Brighton Fringe 2008
Low Down
"You’re still in the same dull job and it’s been 15 years since you last had sex with your husband. Rachel Blackman and Emma Roberts eviscerate the underbelly of love."
Review
Helen met Gary in a shop; they were buying identical pieces of computer hardware. Helen now suspects Gary is having an affair because he’s been singing in the shower. Helen knows Gary is having an affair because he has changed his email password to ‘Grace’-the name of his lover. Helen is hurtling towards meltdown.
She goes about her day, performing ritual tasks with the same practised movements whilst imagining Gary and Grace in each other’s arms and trying to ward off the sense that dying alone is not that far away. Cheery stuff indeed, but stuff that we can all relate to in one sense or another. Still Point Theatre’s production seeks to explore this most common of life trials and does so through the story of one woman’s struggle to cope.
The performance, a collaboration between Emma Roberts and Rachel Blackman, was a crazy patchwork of all the inner and outer processes operating when crisis occurs. Scenes in which various wonderfully sketched characters break through Helen’s paper-thin defences are interspersed with expressionistic vignettes in which her body is driven to the edge of its capabilities by her inner turmoil. These sequences – or outbursts – were fascinating to watch as Blackman courageously and whole-heartedly gives herself over to the struggle.
The pieces are drawn together and framed by a post-catastrophe Helen presenting the experience to the audience as a slide show.
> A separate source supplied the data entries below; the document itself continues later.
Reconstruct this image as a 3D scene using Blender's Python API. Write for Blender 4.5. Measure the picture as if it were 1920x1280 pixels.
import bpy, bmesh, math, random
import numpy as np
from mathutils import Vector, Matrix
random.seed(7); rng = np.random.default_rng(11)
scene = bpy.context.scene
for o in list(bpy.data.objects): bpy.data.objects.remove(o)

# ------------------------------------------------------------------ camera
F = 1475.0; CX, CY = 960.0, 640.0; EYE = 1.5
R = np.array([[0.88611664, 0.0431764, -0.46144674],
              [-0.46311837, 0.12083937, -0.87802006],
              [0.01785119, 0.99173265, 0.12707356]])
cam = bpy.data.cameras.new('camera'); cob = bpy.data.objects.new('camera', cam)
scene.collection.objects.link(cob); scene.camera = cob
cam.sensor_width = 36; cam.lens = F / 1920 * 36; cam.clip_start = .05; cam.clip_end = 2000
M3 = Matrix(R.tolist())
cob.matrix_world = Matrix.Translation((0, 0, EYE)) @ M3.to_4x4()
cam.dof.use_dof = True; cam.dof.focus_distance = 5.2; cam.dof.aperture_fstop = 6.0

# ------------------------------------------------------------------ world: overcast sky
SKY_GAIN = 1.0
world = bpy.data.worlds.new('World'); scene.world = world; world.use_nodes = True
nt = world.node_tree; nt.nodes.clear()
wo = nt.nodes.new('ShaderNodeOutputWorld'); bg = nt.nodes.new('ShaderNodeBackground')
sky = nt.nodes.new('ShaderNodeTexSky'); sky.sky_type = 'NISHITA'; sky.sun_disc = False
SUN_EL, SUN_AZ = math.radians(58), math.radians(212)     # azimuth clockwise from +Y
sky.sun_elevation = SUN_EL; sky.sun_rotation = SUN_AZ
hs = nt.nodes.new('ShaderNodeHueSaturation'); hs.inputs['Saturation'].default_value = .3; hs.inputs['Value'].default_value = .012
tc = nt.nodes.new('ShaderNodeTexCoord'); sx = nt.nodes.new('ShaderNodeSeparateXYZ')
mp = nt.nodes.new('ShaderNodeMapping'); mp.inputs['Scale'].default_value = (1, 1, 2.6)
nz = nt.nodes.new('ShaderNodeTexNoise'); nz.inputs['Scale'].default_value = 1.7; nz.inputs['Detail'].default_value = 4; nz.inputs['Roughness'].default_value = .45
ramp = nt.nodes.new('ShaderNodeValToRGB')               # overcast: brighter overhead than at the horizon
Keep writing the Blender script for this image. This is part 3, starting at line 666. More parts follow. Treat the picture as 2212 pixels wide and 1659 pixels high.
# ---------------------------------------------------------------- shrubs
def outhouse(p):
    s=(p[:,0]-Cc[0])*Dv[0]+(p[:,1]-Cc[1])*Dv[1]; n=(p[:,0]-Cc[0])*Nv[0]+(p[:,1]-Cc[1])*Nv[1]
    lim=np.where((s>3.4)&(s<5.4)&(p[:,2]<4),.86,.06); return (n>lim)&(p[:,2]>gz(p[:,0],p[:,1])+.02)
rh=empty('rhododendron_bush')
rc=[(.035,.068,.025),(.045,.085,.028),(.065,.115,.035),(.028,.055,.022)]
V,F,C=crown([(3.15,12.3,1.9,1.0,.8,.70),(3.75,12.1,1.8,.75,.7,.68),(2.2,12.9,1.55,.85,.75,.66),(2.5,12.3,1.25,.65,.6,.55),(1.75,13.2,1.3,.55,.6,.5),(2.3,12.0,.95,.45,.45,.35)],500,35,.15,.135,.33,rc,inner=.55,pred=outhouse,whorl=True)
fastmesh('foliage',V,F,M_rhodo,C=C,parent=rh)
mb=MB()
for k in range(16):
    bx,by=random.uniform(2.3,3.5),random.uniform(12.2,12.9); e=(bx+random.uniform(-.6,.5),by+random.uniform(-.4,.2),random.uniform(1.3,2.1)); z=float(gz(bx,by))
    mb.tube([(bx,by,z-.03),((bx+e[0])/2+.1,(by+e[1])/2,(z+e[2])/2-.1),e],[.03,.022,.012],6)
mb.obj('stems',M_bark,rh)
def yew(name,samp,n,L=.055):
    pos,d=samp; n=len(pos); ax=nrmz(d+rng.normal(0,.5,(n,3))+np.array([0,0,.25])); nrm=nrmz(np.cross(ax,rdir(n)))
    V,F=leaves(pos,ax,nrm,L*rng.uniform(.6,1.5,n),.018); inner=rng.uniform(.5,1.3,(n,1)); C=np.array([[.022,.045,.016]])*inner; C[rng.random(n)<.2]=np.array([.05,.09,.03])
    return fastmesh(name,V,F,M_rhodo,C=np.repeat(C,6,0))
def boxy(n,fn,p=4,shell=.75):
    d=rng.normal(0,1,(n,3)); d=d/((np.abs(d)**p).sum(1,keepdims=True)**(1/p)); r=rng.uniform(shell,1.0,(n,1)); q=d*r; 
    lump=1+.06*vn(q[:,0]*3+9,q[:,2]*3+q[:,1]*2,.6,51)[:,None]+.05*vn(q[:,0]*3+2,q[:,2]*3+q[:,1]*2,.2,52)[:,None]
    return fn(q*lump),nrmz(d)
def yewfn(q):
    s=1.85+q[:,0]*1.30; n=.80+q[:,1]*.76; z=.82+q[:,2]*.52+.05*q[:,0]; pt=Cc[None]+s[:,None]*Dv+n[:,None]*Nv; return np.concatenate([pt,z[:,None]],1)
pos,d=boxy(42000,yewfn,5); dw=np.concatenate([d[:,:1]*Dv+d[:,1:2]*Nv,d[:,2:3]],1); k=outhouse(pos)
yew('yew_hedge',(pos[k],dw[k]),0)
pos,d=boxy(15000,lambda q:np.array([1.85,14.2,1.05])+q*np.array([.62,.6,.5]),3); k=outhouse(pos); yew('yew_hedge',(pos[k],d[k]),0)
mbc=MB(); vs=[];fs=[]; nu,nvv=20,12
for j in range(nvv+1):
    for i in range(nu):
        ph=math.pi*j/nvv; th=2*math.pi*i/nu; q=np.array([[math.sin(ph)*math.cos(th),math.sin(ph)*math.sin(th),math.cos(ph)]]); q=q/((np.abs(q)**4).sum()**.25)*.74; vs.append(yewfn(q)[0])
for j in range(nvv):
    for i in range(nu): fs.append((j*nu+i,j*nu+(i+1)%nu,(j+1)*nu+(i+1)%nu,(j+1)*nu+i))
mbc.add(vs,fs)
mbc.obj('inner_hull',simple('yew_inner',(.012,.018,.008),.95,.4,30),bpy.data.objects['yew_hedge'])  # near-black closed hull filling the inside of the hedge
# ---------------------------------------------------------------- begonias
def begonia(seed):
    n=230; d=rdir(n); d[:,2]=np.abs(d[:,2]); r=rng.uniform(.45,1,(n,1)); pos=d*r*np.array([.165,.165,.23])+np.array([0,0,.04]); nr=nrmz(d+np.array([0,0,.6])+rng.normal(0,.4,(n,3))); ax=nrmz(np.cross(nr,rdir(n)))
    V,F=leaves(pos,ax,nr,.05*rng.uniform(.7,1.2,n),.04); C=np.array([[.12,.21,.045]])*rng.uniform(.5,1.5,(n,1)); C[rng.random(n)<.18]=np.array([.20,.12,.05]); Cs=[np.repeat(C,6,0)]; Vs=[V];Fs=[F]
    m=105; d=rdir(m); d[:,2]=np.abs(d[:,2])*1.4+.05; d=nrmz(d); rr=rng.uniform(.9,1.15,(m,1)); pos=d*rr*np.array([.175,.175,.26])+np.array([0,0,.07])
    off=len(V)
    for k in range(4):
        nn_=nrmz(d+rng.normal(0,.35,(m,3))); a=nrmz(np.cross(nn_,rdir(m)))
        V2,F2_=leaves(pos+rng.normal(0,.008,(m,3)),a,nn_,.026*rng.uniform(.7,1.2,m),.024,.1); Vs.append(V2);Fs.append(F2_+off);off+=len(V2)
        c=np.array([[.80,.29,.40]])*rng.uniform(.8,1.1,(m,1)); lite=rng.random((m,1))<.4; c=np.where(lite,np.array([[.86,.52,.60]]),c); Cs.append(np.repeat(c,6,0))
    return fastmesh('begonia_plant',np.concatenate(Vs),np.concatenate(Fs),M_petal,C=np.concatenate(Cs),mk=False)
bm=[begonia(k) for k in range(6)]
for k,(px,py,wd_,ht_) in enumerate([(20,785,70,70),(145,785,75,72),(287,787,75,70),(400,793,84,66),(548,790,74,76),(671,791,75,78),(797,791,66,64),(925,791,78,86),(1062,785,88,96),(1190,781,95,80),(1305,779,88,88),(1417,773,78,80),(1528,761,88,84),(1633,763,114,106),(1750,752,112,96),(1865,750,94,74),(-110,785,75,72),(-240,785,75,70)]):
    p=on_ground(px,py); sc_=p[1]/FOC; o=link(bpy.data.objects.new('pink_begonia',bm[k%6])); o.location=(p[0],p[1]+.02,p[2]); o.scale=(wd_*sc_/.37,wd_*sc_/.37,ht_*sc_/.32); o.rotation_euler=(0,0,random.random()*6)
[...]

It was these moments that left me rather cold and I felt they could have been tighter, more direct and more fully explored. Although the convention of improvisation was well-placed here, the performer seemed to lack the security to fully connect with the audience and some of the power was lost.
There were moments of real theatrical beauty, for instance when we see Helen watching Gary and Grace kiss and her face moves from darkness into rose-red light. These contrasts are what gives The Art of Catastrophe its momentum and force. Blackman’s ability to fluctuate fluidly between stillness and movement, comedy and tragedy and self and other generates an overwhelming sense of a full and rich world and context, inhabited not just by one performer but by people, possessions, colours and life.